Mary Sophia Novak -- You've got a lot of damn nerve. They _tried_ to give you a copy--after practically no urging at all on my part. Isn't that enough? What do you want, custom service? FSG is an important company, with lots of important things to do. They can't keep wasting time on trivial little problems like yours. You want a copy, go to a bookstore and buy one...oh, you probably can't...for some reason most bookstores only got two.

Tell you what, if there is anyone out there who contributed a quote, and didn't wind up with a book, please notify Ed. He will forward your address, and I will personally send you one. And thanks, all, for your marvelous kindness and patience.
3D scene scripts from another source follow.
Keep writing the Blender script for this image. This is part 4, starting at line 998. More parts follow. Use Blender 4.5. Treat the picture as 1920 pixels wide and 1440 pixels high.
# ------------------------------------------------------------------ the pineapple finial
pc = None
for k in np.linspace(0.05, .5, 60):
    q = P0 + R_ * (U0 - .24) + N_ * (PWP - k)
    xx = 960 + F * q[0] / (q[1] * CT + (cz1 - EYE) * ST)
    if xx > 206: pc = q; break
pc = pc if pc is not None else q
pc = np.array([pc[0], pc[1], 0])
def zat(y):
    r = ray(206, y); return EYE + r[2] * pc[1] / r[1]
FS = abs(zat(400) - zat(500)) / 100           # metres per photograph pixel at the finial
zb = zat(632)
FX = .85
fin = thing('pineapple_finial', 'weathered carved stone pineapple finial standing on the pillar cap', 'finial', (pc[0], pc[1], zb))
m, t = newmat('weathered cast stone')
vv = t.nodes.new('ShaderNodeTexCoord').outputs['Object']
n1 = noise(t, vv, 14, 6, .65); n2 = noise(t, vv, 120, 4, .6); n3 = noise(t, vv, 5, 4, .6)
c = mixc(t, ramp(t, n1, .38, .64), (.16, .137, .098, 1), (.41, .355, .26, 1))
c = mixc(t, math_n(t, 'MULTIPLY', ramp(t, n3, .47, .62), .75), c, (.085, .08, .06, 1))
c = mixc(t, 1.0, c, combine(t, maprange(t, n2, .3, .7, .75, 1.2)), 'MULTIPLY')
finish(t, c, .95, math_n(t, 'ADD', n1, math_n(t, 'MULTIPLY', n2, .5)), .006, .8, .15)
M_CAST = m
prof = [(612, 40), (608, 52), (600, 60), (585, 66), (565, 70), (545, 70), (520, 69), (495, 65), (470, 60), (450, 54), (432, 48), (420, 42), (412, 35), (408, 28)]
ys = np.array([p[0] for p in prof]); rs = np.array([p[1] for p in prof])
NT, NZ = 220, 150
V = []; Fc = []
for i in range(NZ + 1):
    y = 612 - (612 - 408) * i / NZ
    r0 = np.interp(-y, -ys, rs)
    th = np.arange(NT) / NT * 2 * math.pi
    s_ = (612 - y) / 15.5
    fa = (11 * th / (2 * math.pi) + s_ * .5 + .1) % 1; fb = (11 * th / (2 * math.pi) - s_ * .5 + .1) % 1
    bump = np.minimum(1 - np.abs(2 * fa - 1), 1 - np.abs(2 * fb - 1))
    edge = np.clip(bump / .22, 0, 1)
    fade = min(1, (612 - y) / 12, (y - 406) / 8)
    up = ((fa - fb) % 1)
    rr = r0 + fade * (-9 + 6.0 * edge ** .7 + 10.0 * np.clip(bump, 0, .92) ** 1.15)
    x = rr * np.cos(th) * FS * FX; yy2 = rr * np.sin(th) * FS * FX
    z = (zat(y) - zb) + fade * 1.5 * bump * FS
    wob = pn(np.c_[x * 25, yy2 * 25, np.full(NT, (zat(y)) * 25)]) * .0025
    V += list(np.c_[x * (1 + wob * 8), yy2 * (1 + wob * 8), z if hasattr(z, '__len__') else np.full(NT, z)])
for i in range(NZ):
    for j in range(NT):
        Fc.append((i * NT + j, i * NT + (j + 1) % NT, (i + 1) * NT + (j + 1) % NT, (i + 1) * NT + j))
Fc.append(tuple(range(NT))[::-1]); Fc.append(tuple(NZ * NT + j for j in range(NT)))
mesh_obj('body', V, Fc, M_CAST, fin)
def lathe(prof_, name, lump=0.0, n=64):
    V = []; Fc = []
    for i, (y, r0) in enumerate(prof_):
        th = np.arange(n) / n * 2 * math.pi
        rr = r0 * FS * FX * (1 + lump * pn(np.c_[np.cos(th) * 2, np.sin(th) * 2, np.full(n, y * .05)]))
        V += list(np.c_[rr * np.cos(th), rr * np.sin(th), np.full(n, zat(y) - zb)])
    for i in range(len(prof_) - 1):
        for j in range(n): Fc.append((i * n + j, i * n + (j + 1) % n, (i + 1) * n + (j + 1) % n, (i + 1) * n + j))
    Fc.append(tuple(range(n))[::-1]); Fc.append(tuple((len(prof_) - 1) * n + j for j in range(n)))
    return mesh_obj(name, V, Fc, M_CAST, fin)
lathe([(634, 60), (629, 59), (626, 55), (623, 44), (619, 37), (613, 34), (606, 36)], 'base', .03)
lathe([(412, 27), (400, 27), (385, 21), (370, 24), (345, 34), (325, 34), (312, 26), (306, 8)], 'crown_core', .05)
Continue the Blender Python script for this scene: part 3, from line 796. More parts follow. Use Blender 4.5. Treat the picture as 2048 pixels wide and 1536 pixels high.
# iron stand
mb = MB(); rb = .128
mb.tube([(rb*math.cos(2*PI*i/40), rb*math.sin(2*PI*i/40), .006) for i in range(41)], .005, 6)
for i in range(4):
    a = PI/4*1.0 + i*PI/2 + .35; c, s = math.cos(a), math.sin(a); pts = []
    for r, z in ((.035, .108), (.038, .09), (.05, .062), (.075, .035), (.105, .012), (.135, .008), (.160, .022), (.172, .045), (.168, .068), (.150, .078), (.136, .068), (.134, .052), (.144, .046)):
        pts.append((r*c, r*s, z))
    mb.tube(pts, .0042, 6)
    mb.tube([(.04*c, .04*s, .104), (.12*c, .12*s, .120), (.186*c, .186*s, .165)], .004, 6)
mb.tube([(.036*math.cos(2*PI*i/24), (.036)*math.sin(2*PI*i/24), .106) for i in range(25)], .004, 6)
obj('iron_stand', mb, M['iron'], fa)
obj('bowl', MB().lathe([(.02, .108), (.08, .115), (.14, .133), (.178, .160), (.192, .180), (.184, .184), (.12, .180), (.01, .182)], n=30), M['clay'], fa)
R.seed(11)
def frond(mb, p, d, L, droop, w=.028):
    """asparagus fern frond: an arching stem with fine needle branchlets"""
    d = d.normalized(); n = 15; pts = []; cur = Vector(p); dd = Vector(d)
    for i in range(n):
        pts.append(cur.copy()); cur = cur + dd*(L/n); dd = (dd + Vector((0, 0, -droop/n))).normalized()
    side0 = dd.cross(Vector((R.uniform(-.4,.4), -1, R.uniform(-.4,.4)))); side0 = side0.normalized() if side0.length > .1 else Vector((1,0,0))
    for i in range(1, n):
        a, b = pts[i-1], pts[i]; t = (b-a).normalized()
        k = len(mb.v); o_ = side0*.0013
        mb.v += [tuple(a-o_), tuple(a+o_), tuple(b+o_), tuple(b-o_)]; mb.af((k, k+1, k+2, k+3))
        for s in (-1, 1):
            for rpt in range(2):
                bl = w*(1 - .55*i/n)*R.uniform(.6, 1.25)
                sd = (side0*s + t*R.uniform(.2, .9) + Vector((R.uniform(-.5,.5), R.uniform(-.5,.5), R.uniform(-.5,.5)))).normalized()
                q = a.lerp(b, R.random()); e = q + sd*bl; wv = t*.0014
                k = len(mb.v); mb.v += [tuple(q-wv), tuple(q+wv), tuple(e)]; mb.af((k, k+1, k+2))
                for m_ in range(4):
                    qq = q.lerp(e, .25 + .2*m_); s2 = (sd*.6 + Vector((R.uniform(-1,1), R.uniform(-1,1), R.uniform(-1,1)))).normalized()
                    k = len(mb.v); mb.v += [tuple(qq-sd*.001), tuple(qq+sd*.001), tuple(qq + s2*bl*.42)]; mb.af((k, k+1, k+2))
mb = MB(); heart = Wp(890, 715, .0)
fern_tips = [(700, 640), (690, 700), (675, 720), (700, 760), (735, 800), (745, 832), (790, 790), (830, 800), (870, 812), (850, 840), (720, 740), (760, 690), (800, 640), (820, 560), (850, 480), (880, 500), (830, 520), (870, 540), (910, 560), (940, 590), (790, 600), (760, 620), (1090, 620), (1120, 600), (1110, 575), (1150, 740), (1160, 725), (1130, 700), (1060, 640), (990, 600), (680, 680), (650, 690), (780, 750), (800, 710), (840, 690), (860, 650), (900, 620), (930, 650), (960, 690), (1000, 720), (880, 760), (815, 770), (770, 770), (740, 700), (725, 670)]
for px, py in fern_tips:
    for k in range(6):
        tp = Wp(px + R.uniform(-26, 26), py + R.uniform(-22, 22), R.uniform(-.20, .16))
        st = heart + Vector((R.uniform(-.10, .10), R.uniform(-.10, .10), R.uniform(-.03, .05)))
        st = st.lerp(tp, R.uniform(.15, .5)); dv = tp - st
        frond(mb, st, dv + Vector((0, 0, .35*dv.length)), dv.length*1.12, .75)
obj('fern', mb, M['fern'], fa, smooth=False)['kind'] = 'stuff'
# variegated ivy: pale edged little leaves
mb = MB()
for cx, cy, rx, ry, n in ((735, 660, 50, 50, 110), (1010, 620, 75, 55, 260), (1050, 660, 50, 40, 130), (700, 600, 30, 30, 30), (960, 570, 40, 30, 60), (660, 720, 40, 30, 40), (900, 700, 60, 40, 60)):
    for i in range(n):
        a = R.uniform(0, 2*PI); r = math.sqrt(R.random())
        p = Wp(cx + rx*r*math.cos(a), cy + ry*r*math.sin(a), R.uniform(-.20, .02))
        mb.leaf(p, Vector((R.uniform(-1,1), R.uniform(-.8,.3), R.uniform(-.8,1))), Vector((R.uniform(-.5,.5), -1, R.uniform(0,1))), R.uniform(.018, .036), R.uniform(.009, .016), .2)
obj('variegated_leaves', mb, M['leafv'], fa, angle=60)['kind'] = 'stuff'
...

(To clarify: Those people who contributed a quote _that was printed_, and didn't wind up with a copy, may apply to me for one. I don't know, and can't imagine, what Farrar Straus and Giroux may have offered to anyone--so I'd better draw a line. I apologize to anyone who has been disappointed. I know just how you feel.)



Mark Burstein

Post #481 – 19970101

January 1, 1997

Dear Mr. Pinkwater,

Scanning your fine site I found a query regarding “(I’ll Never Forget) The Day I Read a Book” by Jimmy Durante. You can find a 1947 recording of it on a CD called “Durante: The Patron of the Arts” on Viper’s Nest VN-151.

Daniel replies:

Mark Burstein -- Thanks, Mark. Many people ask me, and the people at Weekend Edition Saturday, where to find that Durante song.